-- Your goal --
All lines below must be repeated exactly, with the pictures omitted.

— Start Exercise input —

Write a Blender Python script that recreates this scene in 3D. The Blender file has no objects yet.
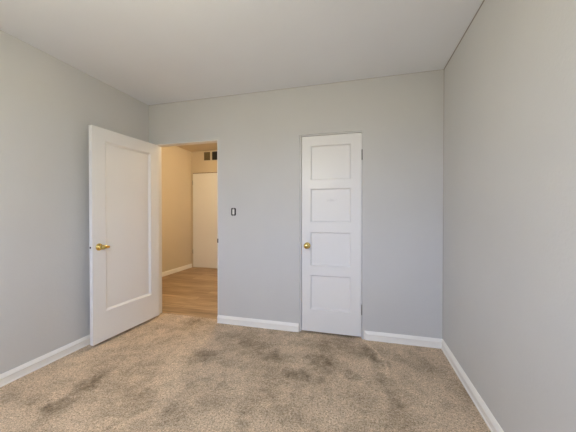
import bpy, bmesh, math
import numpy as np
from mathutils import Vector, Matrix

S = bpy.context.scene
COL = S.collection

# ------------------------------------------------------------------ camera
cam_d = bpy.data.cameras.new('camera')
cam_d.sensor_width = 36.0
cam_d.lens = 271.25 / 576 * 36
cam_d.clip_start = 0.02
cam = bpy.data.objects.new('camera', cam_d)
COL.objects.link(cam)
cam.location = (-0.7042, -2.6432, 1.1841)
cam.rotation_euler = (math.radians(90 - 0.5208), 0, math.radians(14.884))
S.camera = cam

# ------------------------------------------------------------------ world: overcast sky above, sunlit ground below
W = bpy.data.worlds.new('sky')
S.world = W
W.use_nodes = True
wn, wl = W.node_tree.nodes, W.node_tree.links
wn.clear()
w_out = wn.new('ShaderNodeOutputWorld')
w_bg = wn.new('ShaderNodeBackground')
w_tc = wn.new('ShaderNodeTexCoord')
w_sep = wn.new('ShaderNodeSeparateXYZ')
w_map = wn.new('ShaderNodeMapRange')
w_map.inputs['From Min'].default_value = -1
w_map.inputs['From Max'].default_value = 1
w_ramp = wn.new('ShaderNodeValToRGB')
e = w_ramp.color_ramp.elements
e[0].position = 0.0
e[0].color = (0.06, 0.055, 0.05, 1)
e[1].position = 1.0
e[1].color = (0.455, 0.605, 1.04, 1)
e2 = e.new(0.47); e2.color = (0.08, 0.075, 0.07, 1)
e3 = e.new(0.53); e3.color = (0.455, 0.605, 1.04, 1)
wl.new(w_tc.outputs['Generated'], w_sep.inputs[0])
wl.new(w_sep.outputs['Z'], w_map.inputs['Value'])
wl.new(w_map.outputs[0], w_ramp.inputs[0])
wl.new(w_ramp.outputs[0], w_bg.inputs['Color'])
w_bg.inputs['Strength'].default_value = 3.65
wl.new(w_bg.outputs[0], w_out.inputs[0])

# daylight portals in the two openings of the rear wall (they only guide the sky's rays)
REAR = -3.30
WINDOWS = [(-2.75, -1.65, 0.75, 2.15), (-1.35, -0.25, 0.75, 2.15)]
for x0, x1, z0, z1 in WINDOWS:
    pd = bpy.data.lights.new('window_portal', 'AREA')
    pd.shape = 'RECTANGLE'
    pd.size = x1 - x0
    pd.size_y = z1 - z0
    pd.cycles.is_portal = True
    po = bpy.data.objects.new('window_portal', pd)
    COL.objects.link(po)
    po.location = ((x0 + x1) / 2, REAR - 0.13, (z0 + z1) / 2)
    po.rotation_euler = (math.radians(90), 0, 0)      # shines towards +Y

# ------------------------------------------------------------------ exposure
S.view_settings.view_transform = 'Standard'
S.view_settings.look = 'None'
S.view_settings.gamma = 1.0
S.view_settings.use_curve_mapping = False
S.view_settings.exposure = 0.72
S.cycles.max_bounces = 16
S.cycles.diffuse_bounces = 10
S.cycles.transparent_max_bounces = 12
S.cycles.sample_clamp_indirect = 8.0

# ------------------------------------------------------------------ materials
def mat(name):
    m = bpy.data.materials.new(name)
    m.use_nodes = True
    return m, m.node_tree.nodes, m.node_tree.links, m.node_tree.nodes['Principled BSDF']

def texco(n, l, scale=(1, 1, 1)):
    tc = n.new('ShaderNodeTexCoord')
    mp = n.new('ShaderNodeMapping')
    mp.inputs['Scale'].default_value = scale
    l.new(tc.outputs['Object'], mp.inputs[0])
    return mp.outputs[0]

def noise(n, l, vec, scale, detail=2.0, rough=0.5):
    t = n.new('ShaderNodeTexNoise')
    t.inputs['Scale'].default_value = scale
    t.inputs['Detail'].default_value = detail
    t.inputs['Roughness'].default_value = rough
    l.new(vec, t.inputs['Vector'])
    return t.outputs['Fac']

def ramp(n, l, fac, stops):
    r = n.new('ShaderNodeValToRGB')
    els = r.color_ramp.elements
    while len(els) < len(stops):
        els.new(0.5)
    for el, (p, c) in zip(els, stops):
        el.position = p
        el.color = (*c, 1)
    l.new(fac, r.inputs[0])
    return r.outputs[0]

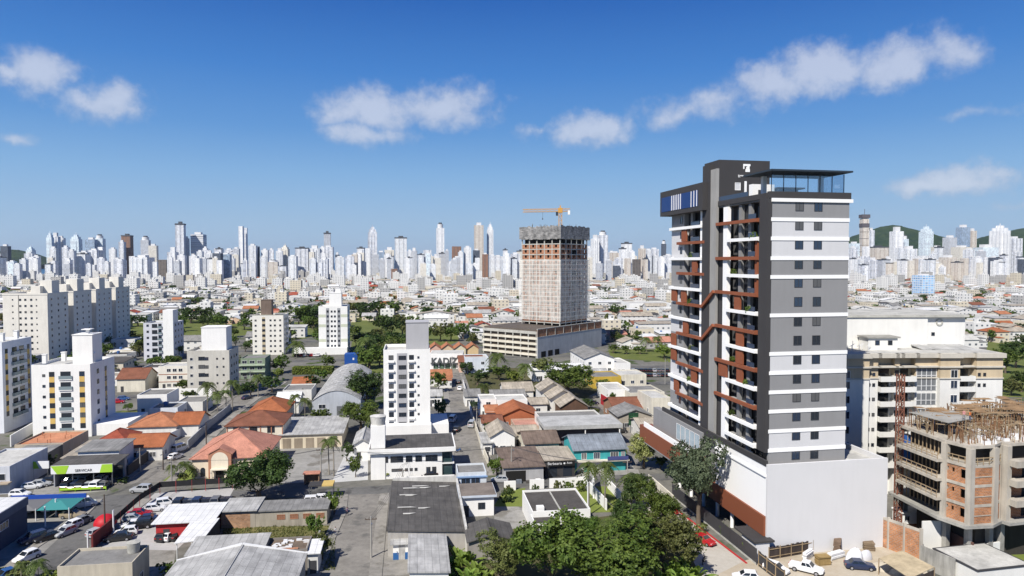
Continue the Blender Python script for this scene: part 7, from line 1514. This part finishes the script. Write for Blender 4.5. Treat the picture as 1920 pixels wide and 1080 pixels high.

— End Exercise input —

-- Answer to this exercise --
Write a Blender Python script that recreates this scene in 3D. The Blender file has no objects yet.
import bpy, bmesh, math
import numpy as np
from mathutils import Vector, Matrix

S = bpy.context.scene
COL = S.collection

# ------------------------------------------------------------------ camera
cam_d = bpy.data.cameras.new('camera')
cam_d.sensor_width = 36.0
cam_d.lens = 271.25 / 576 * 36
cam_d.clip_start = 0.02
cam = bpy.data.objects.new('camera', cam_d)
COL.objects.link(cam)
cam.location = (-0.7042, -2.6432, 1.1841)
cam.rotation_euler = (math.radians(90 - 0.5208), 0, math.radians(14.884))
S.camera = cam

# ------------------------------------------------------------------ world: overcast sky above, sunlit ground below
W = bpy.data.worlds.new('sky')
S.world = W
W.use_nodes = True
wn, wl = W.node_tree.nodes, W.node_tree.links
wn.clear()
w_out = wn.new('ShaderNodeOutputWorld')
w_bg = wn.new('ShaderNodeBackground')
w_tc = wn.new('ShaderNodeTexCoord')
w_sep = wn.new('ShaderNodeSeparateXYZ')
w_map = wn.new('ShaderNodeMapRange')
w_map.inputs['From Min'].default_value = -1
w_map.inputs['From Max'].default_value = 1
w_ramp = wn.new('ShaderNodeValToRGB')
e = w_ramp.color_ramp.elements
e[0].position = 0.0
e[0].color = (0.06, 0.055, 0.05, 1)
e[1].position = 1.0
e[1].color = (0.455, 0.605, 1.04, 1)
e2 = e.new(0.47); e2.color = (0.08, 0.075, 0.07, 1)
e3 = e.new(0.53); e3.color = (0.455, 0.605, 1.04, 1)
wl.new(w_tc.outputs['Generated'], w_sep.inputs[0])
wl.new(w_sep.outputs['Z'], w_map.inputs['Value'])
wl.new(w_map.outputs[0], w_ramp.inputs[0])
wl.new(w_ramp.outputs[0], w_bg.inputs['Color'])
w_bg.inputs['Strength'].default_value = 3.65
wl.new(w_bg.outputs[0], w_out.inputs[0])

# daylight portals in the two openings of the rear wall (they only guide the sky's rays)
REAR = -3.30
WINDOWS = [(-2.75, -1.65, 0.75, 2.15), (-1.35, -0.25, 0.75, 2.15)]
for x0, x1, z0, z1 in WINDOWS:
    pd = bpy.data.lights.new('window_portal', 'AREA')
    pd.shape = 'RECTANGLE'
    pd.size = x1 - x0
    pd.size_y = z1 - z0
    pd.cycles.is_portal = True
    po = bpy.data.objects.new('window_portal', pd)
    COL.objects.link(po)
    po.location = ((x0 + x1) / 2, REAR - 0.13, (z0 + z1) / 2)
    po.rotation_euler = (math.radians(90), 0, 0)      # shines towards +Y

# ------------------------------------------------------------------ exposure
S.view_settings.view_transform = 'Standard'
S.view_settings.look = 'None'
S.view_settings.gamma = 1.0
S.view_settings.use_curve_mapping = False
S.view_settings.exposure = 0.72
S.cycles.max_bounces = 16
S.cycles.diffuse_bounces = 10
S.cycles.transparent_max_bounces = 12
S.cycles.sample_clamp_indirect = 8.0

# ------------------------------------------------------------------ materials
def mat(name):
    m = bpy.data.materials.new(name)
    m.use_nodes = True
    return m, m.node_tree.nodes, m.node_tree.links, m.node_tree.nodes['Principled BSDF']

def texco(n, l, scale=(1, 1, 1)):
    tc = n.new('ShaderNodeTexCoord')
    mp = n.new('ShaderNodeMapping')
    mp.inputs['Scale'].default_value = scale
    l.new(tc.outputs['Object'], mp.inputs[0])
    return mp.outputs[0]

def noise(n, l, vec, scale, detail=2.0, rough=0.5):
    t = n.new('ShaderNodeTexNoise')
    t.inputs['Scale'].default_value = scale
    t.inputs['Detail'].default_value = detail
    t.inputs['Roughness'].default_value = rough
    l.new(vec, t.inputs['Vector'])
    return t.outputs['Fac']

def ramp(n, l, fac, stops):
    r = n.new('ShaderNodeValToRGB')
    els = r.color_ramp.elements
    while len(els) < len(stops):
        els.new(0.5)
    for el, (p, c) in zip(els, stops):
        el.position = p
        el.color = (*c, 1)
    l.new(fac, r.inputs[0])
    return r.outputs[0]

Continue the Blender Python script for this scene: part 7, from line 1514. This part finishes the script. Write for Blender 4.5. Treat the picture as 1920 pixels wide and 1080 pixels high.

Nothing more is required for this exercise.